Tuesday, September 25, 2012

Auditability of e-voting strengthened by vote receipts

Image: FreeStockPhoto

Auditability is one of the main characteristics of a safe and reliable e-voting system. Some say that the main advantage of manual voting over electronic voting is that there is physical evidence of each and every ballot cast, but the truth is that the best electoral technology not only stores the electronic record of each vote, but also includes a printed version of it. This makes e-voting even more auditable than any election carried out through manual methods.

A Voter-Verified Paper Audit Trail (VVPAT), or vote receipt, is the printed version of the ballot cast by a citizen over the touchscreen on the voting machine. Voters can check that the vote marked on the vote receipt matches the one given on the machine before introducing it into a box. The stored vote receipts will be used to manually verify electronic results when closing audits are performed. This way,
manual voting’s possibility to physically account for every vote is combined with all the benefits of e-voting.

2004 marked the first time that vote receipts were used in a national election, when the referendum to remove President Hugo Chavez in Venezuela was carried out. The addition of vote receipts to the automated electoral solution provided by Smartmatic was essential to monitor and confirm results from this electoral exercise. Later in 2007, the citizens of Curacao were able to exert suffrage through
electronic voting using Smartmatic’s auditable solution in a speedy and secure way, backed up by vote receipts to ensure complete auditability. Of the 74,342 registered votes at the election, not one was voided due to technology failures.
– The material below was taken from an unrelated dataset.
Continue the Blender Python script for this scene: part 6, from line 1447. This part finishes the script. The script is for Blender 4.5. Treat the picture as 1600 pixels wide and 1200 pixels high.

A robust e-voting platform already has many benefits that make it dependable: the protection of voter anonymity, the impossibility of it to be tampered with due to its strong data encryption software, and the speed of its automated precinct count, which yields results the same day the election is carried out. However, when it comes to shielding democracy, there is no such thing as too much security. Auditing must be done at all instances, including if possible one where electors can participate and serve as witnesses of the accuracy of results. This way, the exercise of democracy is validated not only by international representatives who act as electoral monitors, but also by the citizens themselves.